On trips, I walk away from connectivity, although I might periodically borrow a computer when I need a little fix. I carry a cellphone, turned off, in the event of an emergency.
If the world is going to melt down in my absence, well, it has melted down before, and then it goes on in some form or other.
When I started on the internet over 10 years ago, I thought Instant Messaging (ICQ/Mirabilis) was the coolest thing in the world, talking to people halfway around the world, in real time. Eventually, however, I reached a point where I no longer particularly wanted to know what they had to say
I feel sorry for people standing on busy street corners, staring into their handheld whatevers and missing the life about them.
One might argue that social networking is really quite anti-social, in the kind of exchanges it engenders. Thomas Jefferson wrote about what we lose in our “advances”, and so, today, the person can read the little screen and the latest buzz, but no longer reads the stars or feels his place in the universe.
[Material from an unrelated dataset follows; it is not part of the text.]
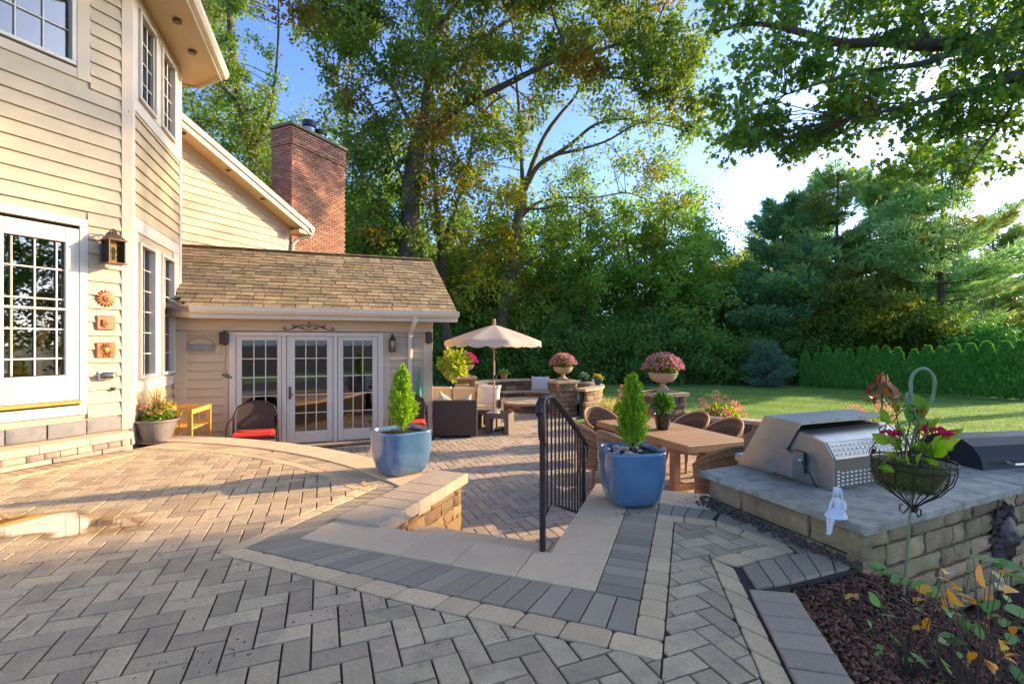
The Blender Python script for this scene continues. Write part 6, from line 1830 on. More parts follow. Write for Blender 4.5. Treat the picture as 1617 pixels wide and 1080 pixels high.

I feel sorry for people standing on busy street corners, staring into their handheld whatevers and missing the life about them.
I would think such distracted pedestrians would make excellent targets for pickpockets and purse snatchers.
Roger, be sure to check out Bloedell next time you’re here. Awesome Hobbit seeking there. Fort Ord is a cool little hike with original cannon bunkers still standing, and Battle Point park is fantastic for little ‘uns. It’s a shame the Island is perhaps the most steadfastly liberal enclave on the planet.
I consider my cell, and all other telecom tools that I’ve purchased to be there for my convenience, no one else’s. If I’m on vacation, it’s not convenient.